Chart VII – Dry Whey Prices per Pound from
2018 to 2024 YTD
Chart VIII – Dry Whey Prices per Pound
Over 31 Months

NONFAT DRY MILK

Nonfat dry milk (NDM) is used to price the skim milk in Class IV. NDM is really a by-product of butter churning. Most NDM is exported, and it competes internationally with the much larger category of skim milk powder. The largest U.S. customer for NDM is Mexico. The impact of skim Class IV milk expands to Class I. Currently the Class IV skim milk and Class III skim milk is averaged and $.74 is added to calculate the Class I skim price. With the proposed USDA formula changes it would be based on the higher of Class III skim or Class IV skim.

NDM prices have fallen significantly from 2022. In 2023 and 2024 the price has stayed around $1.15 per pound (Chart IX and Chart X). Prices will remain in that area for the remainder of 2024.

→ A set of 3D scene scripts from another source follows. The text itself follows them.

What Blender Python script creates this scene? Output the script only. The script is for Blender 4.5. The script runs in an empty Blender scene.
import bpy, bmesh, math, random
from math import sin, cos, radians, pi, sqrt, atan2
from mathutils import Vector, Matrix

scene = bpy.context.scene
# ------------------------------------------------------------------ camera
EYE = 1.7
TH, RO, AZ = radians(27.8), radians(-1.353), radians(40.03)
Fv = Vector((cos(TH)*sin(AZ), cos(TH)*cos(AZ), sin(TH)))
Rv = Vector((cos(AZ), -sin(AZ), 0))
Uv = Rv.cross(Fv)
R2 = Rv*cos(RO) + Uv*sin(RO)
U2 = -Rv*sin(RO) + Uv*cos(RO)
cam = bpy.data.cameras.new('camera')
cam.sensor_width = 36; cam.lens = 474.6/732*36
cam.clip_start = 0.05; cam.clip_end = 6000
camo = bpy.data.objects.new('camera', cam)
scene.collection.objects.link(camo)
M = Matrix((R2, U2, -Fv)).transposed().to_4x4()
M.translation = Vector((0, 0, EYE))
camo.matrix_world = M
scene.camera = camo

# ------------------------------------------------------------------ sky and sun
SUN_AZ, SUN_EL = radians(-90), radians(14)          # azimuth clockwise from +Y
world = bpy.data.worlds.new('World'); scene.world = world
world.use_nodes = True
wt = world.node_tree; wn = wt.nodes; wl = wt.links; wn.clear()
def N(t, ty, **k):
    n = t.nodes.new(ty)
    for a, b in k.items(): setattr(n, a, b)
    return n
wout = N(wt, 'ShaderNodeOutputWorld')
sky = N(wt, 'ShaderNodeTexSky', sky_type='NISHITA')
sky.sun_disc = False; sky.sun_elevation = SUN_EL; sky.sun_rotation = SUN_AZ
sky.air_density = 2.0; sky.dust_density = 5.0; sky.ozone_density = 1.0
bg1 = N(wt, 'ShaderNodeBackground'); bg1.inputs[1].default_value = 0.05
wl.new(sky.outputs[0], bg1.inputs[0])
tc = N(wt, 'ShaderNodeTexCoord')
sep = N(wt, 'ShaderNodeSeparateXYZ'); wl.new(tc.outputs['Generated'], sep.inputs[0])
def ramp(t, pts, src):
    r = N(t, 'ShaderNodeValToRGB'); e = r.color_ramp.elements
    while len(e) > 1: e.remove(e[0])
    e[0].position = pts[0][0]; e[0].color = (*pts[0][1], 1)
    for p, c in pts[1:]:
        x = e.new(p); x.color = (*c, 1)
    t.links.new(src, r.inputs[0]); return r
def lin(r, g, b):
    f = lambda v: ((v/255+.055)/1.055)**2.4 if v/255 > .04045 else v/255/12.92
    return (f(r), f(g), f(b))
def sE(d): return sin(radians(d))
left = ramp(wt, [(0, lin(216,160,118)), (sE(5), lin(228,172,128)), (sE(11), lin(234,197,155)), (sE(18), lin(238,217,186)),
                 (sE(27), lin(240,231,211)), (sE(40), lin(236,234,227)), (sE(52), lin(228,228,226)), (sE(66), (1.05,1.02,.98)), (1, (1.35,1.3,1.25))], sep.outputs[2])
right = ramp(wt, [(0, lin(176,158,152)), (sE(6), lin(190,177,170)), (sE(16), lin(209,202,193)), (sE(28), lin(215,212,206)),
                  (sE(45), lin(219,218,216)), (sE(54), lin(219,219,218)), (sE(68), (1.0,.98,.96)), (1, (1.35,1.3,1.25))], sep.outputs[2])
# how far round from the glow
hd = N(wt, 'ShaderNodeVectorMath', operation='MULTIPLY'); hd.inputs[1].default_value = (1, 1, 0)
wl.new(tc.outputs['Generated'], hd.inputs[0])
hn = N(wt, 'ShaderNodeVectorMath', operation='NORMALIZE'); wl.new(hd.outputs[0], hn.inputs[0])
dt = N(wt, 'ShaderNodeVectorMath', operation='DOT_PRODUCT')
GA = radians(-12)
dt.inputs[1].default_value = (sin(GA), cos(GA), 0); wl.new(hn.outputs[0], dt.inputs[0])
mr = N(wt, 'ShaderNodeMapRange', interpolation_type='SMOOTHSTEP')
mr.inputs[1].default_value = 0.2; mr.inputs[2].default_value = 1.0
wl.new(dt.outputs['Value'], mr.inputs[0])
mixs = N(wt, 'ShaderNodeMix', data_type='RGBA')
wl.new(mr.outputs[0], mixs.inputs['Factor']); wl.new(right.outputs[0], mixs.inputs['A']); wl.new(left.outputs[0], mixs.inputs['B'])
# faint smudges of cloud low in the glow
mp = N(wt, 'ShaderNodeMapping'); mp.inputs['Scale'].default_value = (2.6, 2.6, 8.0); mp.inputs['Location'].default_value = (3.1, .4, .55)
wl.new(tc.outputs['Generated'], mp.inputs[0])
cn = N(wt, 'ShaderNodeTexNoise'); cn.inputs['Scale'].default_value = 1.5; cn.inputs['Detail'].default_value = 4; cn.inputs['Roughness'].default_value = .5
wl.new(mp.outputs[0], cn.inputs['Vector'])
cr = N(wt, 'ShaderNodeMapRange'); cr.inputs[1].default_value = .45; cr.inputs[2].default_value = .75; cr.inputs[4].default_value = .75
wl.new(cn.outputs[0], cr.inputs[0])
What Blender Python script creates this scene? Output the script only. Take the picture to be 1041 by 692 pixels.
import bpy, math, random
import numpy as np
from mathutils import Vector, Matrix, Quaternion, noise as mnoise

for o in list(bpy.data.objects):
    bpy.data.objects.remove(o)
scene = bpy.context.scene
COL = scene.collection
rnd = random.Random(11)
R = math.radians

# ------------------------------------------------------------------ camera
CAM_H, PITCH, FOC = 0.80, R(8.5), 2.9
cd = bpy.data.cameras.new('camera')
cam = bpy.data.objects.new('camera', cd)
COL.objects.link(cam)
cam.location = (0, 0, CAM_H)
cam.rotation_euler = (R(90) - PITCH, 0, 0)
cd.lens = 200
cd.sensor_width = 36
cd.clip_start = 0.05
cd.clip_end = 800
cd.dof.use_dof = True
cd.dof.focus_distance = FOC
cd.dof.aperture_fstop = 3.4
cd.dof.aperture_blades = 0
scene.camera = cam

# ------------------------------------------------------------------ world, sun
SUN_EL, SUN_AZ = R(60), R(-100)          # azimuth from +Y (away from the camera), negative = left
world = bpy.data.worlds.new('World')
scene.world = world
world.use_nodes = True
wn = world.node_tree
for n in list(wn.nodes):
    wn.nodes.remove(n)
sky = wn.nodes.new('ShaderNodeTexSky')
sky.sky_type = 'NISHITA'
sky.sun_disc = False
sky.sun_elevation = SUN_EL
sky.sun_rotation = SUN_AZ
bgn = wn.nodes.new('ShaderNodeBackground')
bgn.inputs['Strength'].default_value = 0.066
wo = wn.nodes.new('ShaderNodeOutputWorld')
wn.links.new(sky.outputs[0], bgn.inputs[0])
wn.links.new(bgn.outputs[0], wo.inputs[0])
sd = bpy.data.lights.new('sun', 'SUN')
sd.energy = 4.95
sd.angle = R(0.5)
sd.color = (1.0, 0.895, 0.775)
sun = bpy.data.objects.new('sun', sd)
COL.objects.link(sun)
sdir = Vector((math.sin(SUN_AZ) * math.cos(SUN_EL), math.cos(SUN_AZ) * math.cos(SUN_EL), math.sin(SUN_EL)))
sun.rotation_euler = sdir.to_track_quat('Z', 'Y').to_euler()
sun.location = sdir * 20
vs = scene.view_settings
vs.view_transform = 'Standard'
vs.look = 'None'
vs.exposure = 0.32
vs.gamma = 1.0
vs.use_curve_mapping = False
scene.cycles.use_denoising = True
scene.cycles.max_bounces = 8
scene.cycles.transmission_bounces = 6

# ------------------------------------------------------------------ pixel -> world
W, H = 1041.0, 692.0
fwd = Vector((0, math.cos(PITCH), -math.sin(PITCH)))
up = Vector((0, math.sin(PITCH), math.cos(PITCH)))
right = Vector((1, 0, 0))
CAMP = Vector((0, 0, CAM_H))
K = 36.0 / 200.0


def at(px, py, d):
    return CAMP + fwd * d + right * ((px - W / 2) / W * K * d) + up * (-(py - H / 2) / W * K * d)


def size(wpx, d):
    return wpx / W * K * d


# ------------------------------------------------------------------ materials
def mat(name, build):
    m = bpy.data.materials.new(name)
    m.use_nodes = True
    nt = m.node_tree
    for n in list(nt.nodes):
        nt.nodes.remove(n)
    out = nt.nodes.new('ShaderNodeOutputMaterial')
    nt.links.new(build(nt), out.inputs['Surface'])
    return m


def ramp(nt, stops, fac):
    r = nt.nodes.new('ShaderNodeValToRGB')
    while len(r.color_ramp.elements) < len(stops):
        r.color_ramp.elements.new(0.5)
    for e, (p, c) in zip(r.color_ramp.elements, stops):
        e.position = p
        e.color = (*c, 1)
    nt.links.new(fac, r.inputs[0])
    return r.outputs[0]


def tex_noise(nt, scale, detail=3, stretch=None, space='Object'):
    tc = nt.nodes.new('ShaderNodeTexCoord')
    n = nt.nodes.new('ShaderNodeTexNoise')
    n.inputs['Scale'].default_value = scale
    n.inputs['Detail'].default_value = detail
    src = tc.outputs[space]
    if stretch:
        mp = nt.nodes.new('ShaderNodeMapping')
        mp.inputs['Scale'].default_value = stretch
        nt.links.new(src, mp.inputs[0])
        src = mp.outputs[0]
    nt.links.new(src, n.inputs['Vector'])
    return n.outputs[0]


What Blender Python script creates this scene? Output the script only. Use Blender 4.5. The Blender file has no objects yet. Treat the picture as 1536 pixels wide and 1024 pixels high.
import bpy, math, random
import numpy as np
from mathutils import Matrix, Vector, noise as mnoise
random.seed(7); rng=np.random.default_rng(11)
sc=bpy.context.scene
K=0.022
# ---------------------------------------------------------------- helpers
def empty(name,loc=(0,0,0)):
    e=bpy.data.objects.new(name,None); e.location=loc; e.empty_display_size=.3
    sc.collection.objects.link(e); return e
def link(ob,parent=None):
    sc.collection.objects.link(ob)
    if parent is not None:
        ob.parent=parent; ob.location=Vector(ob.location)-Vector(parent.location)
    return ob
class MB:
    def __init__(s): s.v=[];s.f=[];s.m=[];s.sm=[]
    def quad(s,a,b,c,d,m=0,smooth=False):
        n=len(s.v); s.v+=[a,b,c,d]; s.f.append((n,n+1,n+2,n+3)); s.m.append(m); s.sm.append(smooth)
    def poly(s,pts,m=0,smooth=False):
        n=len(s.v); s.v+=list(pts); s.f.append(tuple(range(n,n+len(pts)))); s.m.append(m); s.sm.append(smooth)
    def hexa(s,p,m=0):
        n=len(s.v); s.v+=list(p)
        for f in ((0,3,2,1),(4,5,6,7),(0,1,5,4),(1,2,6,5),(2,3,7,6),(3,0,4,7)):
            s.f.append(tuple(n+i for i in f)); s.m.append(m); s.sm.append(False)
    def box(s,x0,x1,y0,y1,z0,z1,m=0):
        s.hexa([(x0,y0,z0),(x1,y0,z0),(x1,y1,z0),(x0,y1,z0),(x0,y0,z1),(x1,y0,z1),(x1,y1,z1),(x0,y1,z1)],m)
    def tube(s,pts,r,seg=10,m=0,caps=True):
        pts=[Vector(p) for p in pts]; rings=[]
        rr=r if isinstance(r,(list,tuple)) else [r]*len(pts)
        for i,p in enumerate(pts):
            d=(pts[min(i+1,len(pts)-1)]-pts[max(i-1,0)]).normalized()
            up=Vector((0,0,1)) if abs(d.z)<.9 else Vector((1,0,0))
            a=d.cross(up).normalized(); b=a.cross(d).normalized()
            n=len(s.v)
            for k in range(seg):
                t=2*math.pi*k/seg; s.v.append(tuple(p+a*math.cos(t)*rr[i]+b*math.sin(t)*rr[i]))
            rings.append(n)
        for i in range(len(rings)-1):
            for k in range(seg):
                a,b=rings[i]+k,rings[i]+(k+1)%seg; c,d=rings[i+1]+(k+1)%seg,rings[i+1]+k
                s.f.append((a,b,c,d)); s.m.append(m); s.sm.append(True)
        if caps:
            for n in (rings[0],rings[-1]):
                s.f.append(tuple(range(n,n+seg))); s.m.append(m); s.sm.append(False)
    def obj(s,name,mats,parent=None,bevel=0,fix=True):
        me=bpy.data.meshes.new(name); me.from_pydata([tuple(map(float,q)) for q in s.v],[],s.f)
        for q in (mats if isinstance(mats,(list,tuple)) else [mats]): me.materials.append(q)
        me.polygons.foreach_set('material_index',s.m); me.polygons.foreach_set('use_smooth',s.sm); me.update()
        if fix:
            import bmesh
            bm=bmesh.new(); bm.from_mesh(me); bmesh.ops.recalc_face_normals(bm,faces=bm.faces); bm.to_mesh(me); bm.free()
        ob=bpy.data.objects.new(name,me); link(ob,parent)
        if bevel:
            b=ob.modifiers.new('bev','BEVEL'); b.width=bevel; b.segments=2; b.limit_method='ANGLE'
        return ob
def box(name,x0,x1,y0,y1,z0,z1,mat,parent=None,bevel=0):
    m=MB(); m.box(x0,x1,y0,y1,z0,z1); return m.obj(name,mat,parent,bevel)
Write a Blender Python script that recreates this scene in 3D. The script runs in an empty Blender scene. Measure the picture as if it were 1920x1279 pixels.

Chart IX – Nonfat Dry Milk per Pound from
2018 to 2024 YTD

Chart X – Nonfat Dry Milk Prices per Pound
Over 31 Months

SUMMARY

For at least the remainder of 2024, butterfat prices will remain high, and effort should go into increasing butterfat levels in all milk. All other skim milk prices will remain low. Combined with the proposed USDA formulas, producer prices will continue to be difficult. This will increase the trend of declining small farms. All producers can improve revenue with higher butterfat levels.